Advertising Posters: Epic TV Series The Foolish Old Man
A generously funded, and nationally distributed TV series “The Foolish Ol Man Who Moved Mountains” first distributed by China Central Television (中国中央电视台, CCTV) in July 2008 and directed by Taiwanese director Wu Jiadai 吴家骀 is advertised as follows:
“The Foolish Old Man Who Moved Mountains” from Liezi’s Yangwen is known even to women and children. Mao’s text “The Foolish Old Man Who Moved Mountains” is well known to every family, everywhere, in the cities and the countryside. An allegorical story with a tradition of thousands of years, A completely newly created grand mythical drama.
This prepublication announcement thus emphasizes the two sources for the story but also highlights that it was Mao who made it become a household name. The central publication poster (ill. 4.18) further stresses the story’s Maoist heritage by using Mao’s calligraphy for the title and placing his name next to it.

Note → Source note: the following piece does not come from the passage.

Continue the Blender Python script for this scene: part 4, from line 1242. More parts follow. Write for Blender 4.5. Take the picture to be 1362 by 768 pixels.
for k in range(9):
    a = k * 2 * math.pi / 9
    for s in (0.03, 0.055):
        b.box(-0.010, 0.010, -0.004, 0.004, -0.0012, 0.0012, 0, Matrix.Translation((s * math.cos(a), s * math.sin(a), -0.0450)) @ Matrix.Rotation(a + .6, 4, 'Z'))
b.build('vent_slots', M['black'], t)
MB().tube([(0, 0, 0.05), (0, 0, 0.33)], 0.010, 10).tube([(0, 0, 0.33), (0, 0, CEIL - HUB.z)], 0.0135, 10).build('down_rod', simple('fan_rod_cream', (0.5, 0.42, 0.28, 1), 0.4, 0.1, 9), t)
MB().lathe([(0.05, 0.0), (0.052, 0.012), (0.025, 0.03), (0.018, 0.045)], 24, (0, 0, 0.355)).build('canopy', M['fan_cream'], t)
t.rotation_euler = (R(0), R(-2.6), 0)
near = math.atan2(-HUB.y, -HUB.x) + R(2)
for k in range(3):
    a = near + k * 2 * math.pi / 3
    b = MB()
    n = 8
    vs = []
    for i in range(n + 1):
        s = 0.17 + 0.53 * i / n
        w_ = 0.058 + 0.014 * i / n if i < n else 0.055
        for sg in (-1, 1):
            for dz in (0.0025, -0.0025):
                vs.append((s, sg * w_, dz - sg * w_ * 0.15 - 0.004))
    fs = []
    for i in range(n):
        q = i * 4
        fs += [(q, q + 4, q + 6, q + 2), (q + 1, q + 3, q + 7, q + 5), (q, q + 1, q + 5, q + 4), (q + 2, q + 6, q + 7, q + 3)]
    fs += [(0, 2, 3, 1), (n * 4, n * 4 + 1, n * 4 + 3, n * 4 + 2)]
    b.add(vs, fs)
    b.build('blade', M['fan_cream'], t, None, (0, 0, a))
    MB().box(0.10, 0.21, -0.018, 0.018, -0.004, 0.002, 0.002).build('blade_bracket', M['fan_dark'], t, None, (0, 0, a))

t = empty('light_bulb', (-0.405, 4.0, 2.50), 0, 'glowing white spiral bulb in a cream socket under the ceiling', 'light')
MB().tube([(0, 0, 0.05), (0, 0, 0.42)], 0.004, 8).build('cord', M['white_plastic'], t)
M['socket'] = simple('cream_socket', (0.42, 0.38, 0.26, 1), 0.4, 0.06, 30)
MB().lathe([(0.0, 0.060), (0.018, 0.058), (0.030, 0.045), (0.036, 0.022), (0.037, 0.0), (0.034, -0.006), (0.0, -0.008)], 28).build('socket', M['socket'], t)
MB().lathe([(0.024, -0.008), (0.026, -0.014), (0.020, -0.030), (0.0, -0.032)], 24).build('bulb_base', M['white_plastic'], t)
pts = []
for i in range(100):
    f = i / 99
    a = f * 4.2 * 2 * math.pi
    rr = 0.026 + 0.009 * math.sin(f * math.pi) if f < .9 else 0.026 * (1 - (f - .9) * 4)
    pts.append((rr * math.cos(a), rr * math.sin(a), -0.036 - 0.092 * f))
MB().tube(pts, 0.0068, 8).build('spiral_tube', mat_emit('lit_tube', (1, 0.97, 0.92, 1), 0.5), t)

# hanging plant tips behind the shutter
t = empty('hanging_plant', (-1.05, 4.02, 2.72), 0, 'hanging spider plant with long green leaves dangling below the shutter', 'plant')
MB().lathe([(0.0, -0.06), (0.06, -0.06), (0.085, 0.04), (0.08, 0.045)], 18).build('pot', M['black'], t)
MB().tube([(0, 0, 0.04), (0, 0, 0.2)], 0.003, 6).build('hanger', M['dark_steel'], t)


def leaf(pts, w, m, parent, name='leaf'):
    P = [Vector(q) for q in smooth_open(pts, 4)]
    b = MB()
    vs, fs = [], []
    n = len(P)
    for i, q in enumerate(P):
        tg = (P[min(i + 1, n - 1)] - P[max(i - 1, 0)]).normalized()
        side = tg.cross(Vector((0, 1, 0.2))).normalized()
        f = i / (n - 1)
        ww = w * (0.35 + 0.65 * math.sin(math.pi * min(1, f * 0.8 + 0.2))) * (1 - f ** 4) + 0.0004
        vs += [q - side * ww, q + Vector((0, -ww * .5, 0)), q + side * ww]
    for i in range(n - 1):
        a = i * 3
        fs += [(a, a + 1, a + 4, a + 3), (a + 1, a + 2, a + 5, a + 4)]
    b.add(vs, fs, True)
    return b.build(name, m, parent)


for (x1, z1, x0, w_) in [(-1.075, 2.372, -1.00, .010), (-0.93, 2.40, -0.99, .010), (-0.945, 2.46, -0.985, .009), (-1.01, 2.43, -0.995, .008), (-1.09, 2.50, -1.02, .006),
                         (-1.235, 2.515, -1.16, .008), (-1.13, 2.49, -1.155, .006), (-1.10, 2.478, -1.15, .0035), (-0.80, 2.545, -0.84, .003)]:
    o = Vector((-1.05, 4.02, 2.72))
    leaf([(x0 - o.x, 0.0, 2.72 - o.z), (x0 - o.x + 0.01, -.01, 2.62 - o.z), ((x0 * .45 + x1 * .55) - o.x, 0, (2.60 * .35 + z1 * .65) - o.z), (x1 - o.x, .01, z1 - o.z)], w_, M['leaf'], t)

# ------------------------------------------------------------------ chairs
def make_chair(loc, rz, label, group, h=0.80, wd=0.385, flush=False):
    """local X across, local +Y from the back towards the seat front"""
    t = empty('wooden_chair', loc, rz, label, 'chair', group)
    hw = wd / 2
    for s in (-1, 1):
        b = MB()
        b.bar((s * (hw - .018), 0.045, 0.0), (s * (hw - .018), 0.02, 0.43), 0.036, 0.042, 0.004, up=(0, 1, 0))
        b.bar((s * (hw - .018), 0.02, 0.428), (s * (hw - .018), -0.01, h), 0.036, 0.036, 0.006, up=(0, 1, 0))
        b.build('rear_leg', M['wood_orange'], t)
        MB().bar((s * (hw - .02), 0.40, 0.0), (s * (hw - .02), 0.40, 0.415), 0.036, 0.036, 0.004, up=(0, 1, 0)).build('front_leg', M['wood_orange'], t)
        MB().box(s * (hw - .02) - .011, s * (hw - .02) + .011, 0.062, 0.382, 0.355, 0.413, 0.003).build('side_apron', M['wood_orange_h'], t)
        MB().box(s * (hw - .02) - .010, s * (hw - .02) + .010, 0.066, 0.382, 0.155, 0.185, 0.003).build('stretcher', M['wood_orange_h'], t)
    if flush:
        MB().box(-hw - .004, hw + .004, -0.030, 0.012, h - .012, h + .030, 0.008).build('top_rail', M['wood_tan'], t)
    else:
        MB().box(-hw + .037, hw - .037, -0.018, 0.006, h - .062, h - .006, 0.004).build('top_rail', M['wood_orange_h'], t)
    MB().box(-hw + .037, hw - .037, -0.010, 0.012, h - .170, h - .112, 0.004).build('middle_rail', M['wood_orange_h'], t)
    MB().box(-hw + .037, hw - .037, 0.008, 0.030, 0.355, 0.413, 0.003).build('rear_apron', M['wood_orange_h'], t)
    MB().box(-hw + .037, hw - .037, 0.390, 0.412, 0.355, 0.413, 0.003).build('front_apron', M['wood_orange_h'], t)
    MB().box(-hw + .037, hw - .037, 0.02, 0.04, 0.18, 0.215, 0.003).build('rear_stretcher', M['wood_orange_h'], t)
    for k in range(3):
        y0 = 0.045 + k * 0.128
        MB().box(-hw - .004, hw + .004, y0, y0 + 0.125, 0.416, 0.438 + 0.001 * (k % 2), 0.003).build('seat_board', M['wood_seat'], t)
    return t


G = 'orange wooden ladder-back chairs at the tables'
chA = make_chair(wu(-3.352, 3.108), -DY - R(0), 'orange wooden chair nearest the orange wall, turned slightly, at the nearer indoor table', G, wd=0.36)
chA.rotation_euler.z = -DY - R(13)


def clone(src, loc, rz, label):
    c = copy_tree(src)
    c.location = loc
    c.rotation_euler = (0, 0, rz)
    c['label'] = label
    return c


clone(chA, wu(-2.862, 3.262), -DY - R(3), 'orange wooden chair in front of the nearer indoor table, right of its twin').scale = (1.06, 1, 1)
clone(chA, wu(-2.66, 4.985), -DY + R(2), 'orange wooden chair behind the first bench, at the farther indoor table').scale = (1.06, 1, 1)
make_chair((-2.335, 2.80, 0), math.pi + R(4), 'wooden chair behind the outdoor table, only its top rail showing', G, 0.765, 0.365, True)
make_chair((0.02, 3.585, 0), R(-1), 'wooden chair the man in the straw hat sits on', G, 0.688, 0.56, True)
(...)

In the conception and the production of the drama clear moments of “Revolutionary Realism and Revolutionary Romanticism” (i.e., Maoist artistic pathos and style) shine through. One of the film stills that was turned into an advertising poster illustrates this clearly: it shows the Foolish Old Man on the left, in profile, overlooking a plateau with clouds and mountains beyond (ill. 4.19). The image takes up on a prototype in depictions of Mao, the most prevalent of which is Liu Chunhua’s 1967 oil painting Chairman Mao Goes to Anyuan, which became a “model painting” during the Cultural Revolution (see ill. 5.1). Here, as there, the majestic depiction of clouds and nature must be understood as a direct reference to the hero’s sublime disposition.